To do
Return only the lines from the top of the material through the line marked by "return t * t * (3 - 2 * t)", unaltered.

---+---

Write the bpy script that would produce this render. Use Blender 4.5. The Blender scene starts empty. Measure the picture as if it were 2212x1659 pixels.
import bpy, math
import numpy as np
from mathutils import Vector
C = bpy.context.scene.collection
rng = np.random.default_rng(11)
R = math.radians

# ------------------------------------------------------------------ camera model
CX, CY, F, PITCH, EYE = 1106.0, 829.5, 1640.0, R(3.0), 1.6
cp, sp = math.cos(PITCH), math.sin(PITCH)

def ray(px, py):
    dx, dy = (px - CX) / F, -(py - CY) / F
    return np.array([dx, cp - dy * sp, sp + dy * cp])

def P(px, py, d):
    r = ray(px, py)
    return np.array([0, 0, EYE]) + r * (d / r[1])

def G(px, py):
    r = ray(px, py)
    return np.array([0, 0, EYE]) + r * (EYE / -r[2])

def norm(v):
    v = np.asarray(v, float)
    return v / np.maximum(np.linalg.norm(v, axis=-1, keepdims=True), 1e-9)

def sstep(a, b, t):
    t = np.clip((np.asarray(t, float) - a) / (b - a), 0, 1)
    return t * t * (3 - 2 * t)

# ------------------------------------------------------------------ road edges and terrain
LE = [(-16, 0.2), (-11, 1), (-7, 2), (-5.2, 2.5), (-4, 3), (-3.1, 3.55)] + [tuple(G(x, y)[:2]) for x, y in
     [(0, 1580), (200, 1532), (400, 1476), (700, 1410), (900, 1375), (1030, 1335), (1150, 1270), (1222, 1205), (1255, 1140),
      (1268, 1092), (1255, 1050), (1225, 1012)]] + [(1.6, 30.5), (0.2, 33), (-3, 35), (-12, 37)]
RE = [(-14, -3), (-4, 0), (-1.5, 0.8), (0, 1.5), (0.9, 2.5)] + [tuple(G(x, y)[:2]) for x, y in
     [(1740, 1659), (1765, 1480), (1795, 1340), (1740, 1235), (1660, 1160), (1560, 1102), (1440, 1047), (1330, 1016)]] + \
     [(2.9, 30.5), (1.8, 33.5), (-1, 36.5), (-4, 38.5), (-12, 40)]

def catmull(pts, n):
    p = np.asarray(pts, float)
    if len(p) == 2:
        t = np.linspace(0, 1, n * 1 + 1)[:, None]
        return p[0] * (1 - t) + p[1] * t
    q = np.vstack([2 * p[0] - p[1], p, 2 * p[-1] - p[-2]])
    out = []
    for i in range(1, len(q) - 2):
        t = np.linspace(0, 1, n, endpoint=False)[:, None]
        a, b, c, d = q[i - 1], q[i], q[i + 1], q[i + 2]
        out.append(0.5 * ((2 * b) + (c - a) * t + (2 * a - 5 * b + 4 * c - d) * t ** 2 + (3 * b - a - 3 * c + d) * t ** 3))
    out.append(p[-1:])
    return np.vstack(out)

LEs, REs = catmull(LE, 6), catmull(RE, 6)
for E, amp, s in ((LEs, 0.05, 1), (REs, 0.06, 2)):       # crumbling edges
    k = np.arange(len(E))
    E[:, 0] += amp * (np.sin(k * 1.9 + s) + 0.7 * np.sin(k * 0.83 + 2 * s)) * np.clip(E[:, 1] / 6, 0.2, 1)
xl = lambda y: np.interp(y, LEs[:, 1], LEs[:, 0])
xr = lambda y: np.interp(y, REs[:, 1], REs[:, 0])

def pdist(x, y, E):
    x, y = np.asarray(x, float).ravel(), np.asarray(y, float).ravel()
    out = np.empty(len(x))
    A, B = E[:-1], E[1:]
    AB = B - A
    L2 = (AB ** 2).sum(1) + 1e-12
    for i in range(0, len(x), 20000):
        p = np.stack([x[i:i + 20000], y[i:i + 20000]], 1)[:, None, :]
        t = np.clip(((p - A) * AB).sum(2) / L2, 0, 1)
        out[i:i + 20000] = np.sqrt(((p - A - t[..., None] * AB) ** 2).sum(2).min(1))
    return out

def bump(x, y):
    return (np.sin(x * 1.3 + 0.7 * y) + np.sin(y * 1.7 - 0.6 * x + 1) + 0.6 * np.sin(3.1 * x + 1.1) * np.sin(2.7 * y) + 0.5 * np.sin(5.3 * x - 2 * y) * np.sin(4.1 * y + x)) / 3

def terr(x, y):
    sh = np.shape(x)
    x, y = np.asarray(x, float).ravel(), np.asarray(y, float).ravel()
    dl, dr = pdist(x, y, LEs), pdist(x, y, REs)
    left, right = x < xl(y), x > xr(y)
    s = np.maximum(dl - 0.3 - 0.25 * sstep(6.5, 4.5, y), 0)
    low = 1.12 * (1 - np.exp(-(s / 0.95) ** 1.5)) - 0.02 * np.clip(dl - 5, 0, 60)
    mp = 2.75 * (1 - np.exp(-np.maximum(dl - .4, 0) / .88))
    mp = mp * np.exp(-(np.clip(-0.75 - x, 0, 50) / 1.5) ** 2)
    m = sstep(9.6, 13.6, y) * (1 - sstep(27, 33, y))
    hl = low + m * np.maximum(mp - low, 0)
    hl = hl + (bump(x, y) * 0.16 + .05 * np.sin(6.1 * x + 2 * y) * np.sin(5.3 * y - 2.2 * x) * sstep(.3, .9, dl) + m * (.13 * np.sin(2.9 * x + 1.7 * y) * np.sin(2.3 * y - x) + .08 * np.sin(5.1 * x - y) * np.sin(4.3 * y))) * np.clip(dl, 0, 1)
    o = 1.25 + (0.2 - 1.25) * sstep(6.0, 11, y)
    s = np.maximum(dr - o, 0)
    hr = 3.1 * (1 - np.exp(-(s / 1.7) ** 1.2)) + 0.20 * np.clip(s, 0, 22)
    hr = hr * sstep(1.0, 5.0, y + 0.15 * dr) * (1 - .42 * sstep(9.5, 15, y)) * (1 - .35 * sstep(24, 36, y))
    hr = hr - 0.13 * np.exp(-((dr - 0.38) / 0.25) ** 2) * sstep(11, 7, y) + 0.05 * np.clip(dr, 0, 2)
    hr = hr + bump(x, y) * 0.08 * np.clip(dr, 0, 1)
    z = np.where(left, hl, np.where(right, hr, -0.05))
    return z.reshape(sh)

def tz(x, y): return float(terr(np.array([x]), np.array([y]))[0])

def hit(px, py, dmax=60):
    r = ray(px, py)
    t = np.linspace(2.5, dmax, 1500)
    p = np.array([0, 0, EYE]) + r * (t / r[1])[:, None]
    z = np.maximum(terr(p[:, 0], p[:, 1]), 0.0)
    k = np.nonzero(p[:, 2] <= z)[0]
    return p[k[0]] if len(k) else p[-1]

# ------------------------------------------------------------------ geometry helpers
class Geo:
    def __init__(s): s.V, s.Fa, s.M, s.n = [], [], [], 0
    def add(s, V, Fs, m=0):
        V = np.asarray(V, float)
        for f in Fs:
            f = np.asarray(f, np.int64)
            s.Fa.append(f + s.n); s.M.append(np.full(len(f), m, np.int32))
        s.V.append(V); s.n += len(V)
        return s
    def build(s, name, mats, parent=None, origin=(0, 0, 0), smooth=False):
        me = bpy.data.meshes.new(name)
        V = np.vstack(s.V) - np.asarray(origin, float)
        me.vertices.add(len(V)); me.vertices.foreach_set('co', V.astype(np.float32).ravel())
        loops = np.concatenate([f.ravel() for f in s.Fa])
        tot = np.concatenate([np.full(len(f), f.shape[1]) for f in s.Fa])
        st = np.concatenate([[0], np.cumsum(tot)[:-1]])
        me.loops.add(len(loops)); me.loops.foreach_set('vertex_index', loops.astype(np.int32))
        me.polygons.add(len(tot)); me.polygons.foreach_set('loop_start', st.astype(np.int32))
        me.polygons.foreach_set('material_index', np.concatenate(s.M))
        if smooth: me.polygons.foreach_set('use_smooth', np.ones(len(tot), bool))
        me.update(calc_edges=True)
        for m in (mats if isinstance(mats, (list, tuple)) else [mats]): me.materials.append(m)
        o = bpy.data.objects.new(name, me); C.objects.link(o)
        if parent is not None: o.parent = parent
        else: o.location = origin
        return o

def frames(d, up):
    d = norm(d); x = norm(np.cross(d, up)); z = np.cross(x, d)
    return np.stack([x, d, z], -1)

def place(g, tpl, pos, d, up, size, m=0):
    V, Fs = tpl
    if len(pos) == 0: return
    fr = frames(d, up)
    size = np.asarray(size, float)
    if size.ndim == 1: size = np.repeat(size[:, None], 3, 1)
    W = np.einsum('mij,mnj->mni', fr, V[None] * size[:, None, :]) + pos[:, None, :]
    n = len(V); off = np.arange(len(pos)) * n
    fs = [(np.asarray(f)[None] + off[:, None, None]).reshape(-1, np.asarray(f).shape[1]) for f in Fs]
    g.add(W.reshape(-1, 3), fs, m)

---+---

Solution to this problem
Write the bpy script that would produce this render. Use Blender 4.5. The Blender scene starts empty. Measure the picture as if it were 2212x1659 pixels.
import bpy, math
import numpy as np
from mathutils import Vector
C = bpy.context.scene.collection
rng = np.random.default_rng(11)
R = math.radians

# ------------------------------------------------------------------ camera model
CX, CY, F, PITCH, EYE = 1106.0, 829.5, 1640.0, R(3.0), 1.6
cp, sp = math.cos(PITCH), math.sin(PITCH)

def ray(px, py):
    dx, dy = (px - CX) / F, -(py - CY) / F
    return np.array([dx, cp - dy * sp, sp + dy * cp])

def P(px, py, d):
    r = ray(px, py)
    return np.array([0, 0, EYE]) + r * (d / r[1])

def G(px, py):
    r = ray(px, py)
    return np.array([0, 0, EYE]) + r * (EYE / -r[2])

def norm(v):
    v = np.asarray(v, float)
    return v / np.maximum(np.linalg.norm(v, axis=-1, keepdims=True), 1e-9)

def sstep(a, b, t):
    t = np.clip((np.asarray(t, float) - a) / (b - a), 0, 1)
    return t * t * (3 - 2 * t)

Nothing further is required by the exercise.